Three new mysteries include Walter Mosley’s Easy Rawlins successor

  • By Carole E. Barrowman Milwaukee Journal Sentinel
  • Friday, May 21, 2010 2:38pm
  • Life

Two years ago, Walter Mosley announced that “Blonde Faith” was to be his last Easy Rawlins mystery. I’ve been mad at Mosley ever since. In “Known to Evil” ($25.95), Leonid McGill is a P.I. in New York, “shorter than most” and “tougher than many” trying to get in front of his “iniquitous past.” He’s an alienated man “home-schooled on Hegel, Marx and Bakunin.”

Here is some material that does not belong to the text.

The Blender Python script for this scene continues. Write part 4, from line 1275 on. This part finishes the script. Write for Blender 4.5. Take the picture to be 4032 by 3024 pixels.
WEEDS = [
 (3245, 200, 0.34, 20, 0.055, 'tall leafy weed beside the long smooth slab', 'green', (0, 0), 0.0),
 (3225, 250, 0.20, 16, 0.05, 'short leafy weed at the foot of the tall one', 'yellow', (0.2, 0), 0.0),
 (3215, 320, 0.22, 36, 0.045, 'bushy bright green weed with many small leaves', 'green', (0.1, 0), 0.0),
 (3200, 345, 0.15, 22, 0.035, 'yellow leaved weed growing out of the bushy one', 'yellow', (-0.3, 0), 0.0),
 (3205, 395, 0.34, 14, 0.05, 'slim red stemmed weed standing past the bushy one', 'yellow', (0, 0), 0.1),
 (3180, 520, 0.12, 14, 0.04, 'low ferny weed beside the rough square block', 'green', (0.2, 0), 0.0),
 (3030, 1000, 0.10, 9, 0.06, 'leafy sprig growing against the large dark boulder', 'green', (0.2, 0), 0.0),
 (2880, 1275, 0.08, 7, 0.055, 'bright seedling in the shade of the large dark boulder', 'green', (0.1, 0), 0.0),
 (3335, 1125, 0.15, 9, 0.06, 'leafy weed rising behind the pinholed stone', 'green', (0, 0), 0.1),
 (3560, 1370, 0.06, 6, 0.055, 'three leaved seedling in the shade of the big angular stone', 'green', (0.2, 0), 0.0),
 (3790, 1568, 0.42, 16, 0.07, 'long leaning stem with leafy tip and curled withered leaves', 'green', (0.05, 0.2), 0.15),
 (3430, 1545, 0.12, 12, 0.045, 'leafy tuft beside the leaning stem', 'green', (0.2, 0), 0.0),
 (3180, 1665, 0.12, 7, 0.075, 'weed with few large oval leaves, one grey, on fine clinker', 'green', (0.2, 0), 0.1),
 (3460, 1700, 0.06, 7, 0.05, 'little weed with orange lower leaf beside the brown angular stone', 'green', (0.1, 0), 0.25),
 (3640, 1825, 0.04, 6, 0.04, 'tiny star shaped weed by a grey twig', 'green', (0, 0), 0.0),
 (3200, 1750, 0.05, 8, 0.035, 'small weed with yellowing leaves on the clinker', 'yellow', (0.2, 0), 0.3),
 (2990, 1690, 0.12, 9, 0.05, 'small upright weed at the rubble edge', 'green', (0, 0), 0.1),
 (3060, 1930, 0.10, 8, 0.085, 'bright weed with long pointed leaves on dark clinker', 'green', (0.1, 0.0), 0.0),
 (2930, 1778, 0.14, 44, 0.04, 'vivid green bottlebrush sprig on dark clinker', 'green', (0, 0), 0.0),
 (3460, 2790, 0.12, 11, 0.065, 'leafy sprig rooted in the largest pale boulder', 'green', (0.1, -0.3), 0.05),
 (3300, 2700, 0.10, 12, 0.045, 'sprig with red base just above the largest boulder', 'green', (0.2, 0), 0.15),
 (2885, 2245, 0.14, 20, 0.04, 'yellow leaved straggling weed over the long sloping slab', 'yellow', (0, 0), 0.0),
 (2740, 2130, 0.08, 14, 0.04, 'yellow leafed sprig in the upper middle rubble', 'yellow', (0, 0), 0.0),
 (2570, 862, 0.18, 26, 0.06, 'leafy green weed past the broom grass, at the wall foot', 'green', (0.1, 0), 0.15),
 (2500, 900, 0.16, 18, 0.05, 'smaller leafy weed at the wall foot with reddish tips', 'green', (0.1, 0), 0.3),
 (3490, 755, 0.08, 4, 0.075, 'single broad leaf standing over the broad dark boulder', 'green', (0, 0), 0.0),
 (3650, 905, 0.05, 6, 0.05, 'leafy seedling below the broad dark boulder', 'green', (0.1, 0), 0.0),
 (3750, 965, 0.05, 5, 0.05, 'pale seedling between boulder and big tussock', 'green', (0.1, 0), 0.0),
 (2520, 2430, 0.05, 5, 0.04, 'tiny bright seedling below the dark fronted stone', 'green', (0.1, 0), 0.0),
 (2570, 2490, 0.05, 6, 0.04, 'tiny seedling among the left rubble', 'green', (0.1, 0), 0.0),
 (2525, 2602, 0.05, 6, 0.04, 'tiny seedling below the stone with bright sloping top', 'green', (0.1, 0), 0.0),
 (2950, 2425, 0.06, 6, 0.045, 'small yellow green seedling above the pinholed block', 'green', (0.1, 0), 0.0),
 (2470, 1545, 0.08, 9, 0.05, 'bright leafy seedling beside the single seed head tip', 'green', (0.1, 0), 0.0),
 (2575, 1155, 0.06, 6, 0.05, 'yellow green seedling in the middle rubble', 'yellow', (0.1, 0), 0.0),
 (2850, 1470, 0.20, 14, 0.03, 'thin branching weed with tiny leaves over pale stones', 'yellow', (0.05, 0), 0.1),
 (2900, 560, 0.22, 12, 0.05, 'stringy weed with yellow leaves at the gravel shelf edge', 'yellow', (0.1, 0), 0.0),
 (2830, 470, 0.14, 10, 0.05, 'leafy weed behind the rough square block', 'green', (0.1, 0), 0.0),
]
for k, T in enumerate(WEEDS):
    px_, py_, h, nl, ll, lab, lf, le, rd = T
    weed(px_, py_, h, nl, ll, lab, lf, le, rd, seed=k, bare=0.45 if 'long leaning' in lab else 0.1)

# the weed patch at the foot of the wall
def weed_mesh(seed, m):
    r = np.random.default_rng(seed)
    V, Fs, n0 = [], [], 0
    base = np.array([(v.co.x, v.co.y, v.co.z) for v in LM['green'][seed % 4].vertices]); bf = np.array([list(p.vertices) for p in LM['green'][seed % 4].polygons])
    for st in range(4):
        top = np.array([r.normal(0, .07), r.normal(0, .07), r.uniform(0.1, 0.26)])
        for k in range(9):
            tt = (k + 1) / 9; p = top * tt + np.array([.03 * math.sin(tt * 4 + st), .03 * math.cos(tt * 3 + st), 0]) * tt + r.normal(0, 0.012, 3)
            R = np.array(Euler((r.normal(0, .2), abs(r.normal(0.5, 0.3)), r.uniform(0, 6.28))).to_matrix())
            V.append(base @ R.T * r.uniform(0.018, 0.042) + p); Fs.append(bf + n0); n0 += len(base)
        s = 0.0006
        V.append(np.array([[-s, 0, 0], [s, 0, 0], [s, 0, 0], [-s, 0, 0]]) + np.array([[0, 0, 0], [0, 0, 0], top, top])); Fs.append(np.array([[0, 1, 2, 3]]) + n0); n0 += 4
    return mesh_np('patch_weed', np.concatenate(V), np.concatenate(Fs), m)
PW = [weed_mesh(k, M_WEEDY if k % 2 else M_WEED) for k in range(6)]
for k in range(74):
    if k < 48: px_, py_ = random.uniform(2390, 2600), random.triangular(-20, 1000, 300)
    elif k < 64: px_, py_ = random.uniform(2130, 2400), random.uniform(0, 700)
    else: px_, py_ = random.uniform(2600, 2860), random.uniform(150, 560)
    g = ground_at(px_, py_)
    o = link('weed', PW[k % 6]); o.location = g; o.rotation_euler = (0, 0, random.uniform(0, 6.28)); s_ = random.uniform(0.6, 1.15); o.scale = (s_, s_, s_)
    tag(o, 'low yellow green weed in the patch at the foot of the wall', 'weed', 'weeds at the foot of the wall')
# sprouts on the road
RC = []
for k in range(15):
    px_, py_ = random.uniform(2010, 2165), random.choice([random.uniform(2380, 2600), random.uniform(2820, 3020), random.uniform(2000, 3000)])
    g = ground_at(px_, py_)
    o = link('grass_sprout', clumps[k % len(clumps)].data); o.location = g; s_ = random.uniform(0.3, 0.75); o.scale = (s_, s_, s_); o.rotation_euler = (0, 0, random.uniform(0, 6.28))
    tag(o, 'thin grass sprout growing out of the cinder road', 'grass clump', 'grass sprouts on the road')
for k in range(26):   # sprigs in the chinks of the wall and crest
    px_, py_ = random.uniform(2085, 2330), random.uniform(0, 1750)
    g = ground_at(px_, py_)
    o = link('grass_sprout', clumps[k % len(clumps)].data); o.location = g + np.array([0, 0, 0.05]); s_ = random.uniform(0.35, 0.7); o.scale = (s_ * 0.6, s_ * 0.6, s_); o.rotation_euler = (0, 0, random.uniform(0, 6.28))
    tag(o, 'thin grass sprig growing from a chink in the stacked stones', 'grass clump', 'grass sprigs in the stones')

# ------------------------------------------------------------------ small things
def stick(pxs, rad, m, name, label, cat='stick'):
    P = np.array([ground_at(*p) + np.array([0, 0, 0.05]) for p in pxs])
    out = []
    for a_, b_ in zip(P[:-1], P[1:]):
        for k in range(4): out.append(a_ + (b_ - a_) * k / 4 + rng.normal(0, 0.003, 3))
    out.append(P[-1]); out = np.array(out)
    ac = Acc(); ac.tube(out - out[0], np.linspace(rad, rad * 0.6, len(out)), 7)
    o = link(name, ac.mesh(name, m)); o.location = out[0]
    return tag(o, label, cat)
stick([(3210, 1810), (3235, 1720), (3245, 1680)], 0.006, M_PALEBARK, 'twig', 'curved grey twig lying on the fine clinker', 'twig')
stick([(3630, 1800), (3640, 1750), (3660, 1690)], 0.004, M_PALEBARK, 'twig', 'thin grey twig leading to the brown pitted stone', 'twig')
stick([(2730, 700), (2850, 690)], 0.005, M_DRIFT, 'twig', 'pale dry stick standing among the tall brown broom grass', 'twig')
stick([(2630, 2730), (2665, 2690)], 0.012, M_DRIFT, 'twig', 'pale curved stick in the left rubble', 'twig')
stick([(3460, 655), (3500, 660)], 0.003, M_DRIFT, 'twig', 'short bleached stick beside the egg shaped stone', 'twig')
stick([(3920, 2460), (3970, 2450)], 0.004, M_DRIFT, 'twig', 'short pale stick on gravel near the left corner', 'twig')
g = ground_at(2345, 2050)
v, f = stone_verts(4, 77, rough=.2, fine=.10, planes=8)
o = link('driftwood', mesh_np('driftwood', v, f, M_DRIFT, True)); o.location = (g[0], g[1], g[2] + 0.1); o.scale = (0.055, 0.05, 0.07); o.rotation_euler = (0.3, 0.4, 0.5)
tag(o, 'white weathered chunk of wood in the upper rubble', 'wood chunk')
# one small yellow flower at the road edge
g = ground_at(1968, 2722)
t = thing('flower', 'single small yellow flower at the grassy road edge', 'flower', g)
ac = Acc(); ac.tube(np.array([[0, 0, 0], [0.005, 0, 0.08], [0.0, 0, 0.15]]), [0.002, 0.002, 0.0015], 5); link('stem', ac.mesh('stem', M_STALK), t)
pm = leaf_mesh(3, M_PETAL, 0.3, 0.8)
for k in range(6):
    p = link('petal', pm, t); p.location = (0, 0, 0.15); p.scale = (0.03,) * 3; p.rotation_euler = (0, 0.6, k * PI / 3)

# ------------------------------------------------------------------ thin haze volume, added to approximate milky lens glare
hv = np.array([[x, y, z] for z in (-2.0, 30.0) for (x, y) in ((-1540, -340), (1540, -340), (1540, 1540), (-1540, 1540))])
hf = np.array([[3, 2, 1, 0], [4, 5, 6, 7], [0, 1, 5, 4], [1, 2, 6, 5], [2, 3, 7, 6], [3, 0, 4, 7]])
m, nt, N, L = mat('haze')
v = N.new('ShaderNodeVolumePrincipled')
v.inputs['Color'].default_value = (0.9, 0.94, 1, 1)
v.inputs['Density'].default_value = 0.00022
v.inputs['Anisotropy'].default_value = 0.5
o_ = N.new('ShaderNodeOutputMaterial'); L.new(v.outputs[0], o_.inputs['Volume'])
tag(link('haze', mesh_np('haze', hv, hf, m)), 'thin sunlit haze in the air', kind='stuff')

He has a sharp eye, a quick fist and a way with women who have a way with him. His wife and his mistress are cheating on him, his sons are cruising the mean streets way over the speed limit, and he’s been hired to solve the murder of a woman who has ties to Big Bosses and Big Government.

After reading this, I’m starting to forgive Mosley.

As if the world wasn’t already noisy enough for Chief Inspector Mark Lapslie, who suffers from synesthesia (he experiences sounds as tastes), now he can smell a murderer. In Nigel McCrery’s “Tooth and Claw” ($25.95), the second to feature Lapslie, the “cross-wiring of his senses” has worsened, condemning him “to a monastic life of near silence and contemplation.”

This complex mystery matches the psychological depth and suspense of Patricia Highsmith or even Ruth Rendell. When a minor celebrity is tortured and murdered, Lapslie is forced from his sick leave to investigate. McCrery is gruesome in his depictions of crimes and unflinching in his characterization of their motivations, and as the narrative shifts between Lapslie’s mental deterioration and the killer’s (he’s revealed early), McCrery’s builds to a murderous conclusion that made me gasp.

“Expiration Date” by Duane Swierczynski ($13.99) is a time-twisting genre-bending crime novel. Mickey Wade’s a likable out-of-work 30-something journalist whose “worldly possessions fit into a 2009 Prius” — not his. Mickey collects classic records, “vintage paperback mysteries” and anything by Hunter S. Thompson.

After finding solace in too many cheap beers, Mickey wakes with the mother of all hangovers. He’s out of sorts, and he’s also out of time.

Mickey’s traveled back to the ’70s, where he’s an invisible man, sunlight melts his body parts and he sees dead people. This bullet of a book is packed with allusions to pop culture as Mickey ricochets between then and now while he tries to solve a crime in the past so he can protect his existence in the present.

This hard-boiled — no, make that deliciously scrambled — story would make the kind of film Johnny Depp would want to star in, Elmore Leonard would want to script, Terry Gilliam would insist on directing, and whose soundtrack would be available on an LP.